++++ INPUT RECORDS ++++

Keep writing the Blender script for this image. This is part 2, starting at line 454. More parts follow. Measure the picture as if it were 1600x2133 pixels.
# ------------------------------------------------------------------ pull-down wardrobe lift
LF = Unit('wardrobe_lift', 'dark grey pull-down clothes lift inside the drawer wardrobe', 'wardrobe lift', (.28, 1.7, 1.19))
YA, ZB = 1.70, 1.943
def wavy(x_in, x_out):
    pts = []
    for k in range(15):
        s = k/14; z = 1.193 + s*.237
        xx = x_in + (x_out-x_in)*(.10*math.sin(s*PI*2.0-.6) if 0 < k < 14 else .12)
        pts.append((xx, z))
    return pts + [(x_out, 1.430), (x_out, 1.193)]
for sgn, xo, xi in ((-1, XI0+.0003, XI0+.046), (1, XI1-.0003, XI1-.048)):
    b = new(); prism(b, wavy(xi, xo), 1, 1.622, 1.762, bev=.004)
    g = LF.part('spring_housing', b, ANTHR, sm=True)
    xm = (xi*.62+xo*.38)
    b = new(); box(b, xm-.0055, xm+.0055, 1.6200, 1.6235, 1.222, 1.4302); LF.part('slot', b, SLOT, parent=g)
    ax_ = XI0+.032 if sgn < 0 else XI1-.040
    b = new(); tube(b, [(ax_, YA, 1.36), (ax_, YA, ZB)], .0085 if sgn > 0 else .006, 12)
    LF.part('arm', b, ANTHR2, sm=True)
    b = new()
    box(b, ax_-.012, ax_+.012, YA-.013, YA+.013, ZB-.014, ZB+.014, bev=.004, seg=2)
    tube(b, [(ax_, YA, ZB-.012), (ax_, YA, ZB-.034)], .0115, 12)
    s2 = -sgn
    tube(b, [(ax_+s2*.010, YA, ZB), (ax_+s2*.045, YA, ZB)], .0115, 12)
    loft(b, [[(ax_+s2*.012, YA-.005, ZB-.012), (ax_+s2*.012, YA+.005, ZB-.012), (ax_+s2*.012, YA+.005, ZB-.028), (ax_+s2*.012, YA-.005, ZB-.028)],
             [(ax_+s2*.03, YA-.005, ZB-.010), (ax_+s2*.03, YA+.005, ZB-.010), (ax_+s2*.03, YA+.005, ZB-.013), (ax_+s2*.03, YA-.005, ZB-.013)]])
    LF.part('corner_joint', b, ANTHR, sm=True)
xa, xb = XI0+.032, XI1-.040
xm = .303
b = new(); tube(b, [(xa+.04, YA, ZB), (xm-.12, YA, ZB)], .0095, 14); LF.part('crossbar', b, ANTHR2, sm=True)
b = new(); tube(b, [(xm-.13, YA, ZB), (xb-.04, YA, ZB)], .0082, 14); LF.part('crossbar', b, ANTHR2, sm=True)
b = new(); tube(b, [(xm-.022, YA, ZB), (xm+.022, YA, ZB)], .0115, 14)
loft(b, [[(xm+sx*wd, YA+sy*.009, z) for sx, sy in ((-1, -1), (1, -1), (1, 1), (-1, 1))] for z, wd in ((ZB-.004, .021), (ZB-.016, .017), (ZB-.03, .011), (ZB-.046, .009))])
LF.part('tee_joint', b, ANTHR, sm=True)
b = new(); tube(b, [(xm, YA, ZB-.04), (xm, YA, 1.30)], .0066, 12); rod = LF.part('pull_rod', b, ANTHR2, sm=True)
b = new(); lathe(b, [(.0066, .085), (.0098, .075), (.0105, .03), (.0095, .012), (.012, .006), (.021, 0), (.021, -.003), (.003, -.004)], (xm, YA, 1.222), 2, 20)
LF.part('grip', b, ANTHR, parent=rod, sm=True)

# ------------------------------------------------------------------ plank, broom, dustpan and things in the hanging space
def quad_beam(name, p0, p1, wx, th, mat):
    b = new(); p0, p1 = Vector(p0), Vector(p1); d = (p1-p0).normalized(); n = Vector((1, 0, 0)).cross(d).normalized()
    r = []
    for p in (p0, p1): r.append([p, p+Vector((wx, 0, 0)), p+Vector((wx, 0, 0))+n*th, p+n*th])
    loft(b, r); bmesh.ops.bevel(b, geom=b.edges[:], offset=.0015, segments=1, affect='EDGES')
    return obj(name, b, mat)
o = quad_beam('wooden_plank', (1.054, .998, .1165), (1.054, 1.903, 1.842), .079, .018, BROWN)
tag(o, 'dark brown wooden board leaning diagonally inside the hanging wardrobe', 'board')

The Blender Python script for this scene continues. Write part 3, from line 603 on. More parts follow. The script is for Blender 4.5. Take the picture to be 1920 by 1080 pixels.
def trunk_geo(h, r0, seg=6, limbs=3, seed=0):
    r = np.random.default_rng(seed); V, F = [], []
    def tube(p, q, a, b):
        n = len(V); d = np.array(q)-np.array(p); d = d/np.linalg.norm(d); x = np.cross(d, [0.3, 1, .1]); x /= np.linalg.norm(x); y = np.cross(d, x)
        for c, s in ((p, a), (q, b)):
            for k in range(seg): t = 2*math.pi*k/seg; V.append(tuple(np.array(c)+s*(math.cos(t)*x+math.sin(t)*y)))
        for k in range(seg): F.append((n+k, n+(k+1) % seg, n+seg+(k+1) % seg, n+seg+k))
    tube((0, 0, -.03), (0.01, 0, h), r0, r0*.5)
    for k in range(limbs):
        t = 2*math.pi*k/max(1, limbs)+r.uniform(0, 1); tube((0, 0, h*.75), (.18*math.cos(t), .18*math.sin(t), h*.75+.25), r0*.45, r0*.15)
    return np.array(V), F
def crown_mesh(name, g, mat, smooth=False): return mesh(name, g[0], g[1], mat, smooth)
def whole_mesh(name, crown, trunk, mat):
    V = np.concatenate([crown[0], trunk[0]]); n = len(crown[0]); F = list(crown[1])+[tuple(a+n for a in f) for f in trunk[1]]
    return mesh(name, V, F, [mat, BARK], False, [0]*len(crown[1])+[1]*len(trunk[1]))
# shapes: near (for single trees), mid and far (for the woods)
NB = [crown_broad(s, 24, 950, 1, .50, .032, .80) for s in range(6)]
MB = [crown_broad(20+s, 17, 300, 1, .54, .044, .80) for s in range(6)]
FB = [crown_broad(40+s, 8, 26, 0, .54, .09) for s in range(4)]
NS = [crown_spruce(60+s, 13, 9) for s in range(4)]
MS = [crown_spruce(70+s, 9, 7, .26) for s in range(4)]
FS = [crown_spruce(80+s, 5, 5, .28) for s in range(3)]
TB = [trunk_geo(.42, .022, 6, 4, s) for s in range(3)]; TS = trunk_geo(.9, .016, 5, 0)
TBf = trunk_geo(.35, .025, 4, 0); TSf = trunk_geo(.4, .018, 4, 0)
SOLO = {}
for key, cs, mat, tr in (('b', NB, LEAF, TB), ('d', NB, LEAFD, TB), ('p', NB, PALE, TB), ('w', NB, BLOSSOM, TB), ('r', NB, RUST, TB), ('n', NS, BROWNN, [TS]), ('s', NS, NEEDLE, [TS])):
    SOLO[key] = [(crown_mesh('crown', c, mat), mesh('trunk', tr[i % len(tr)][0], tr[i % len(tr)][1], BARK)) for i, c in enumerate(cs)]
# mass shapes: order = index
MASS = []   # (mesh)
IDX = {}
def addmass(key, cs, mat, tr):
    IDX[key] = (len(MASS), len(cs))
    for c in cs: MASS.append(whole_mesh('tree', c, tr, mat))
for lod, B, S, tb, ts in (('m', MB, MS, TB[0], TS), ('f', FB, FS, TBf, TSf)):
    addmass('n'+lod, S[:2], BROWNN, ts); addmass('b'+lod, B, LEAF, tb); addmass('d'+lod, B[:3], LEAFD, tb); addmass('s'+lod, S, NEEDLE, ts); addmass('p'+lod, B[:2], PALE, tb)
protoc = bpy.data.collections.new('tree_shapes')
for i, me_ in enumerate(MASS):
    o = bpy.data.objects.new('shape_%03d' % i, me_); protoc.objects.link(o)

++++

YOUR GOAL. Gather each line of the listing that holds the string "this".

WRITTEN REPLY.
Keep writing the Blender script for this image. This is part 2, starting at line 454. More parts follow. Measure the picture as if it were 1600x2133 pixels.
The Blender Python script for this scene continues. Write part 3, from line 603 on. More parts follow. The script is for Blender 4.5. Take the picture to be 1920 by 1080 pixels.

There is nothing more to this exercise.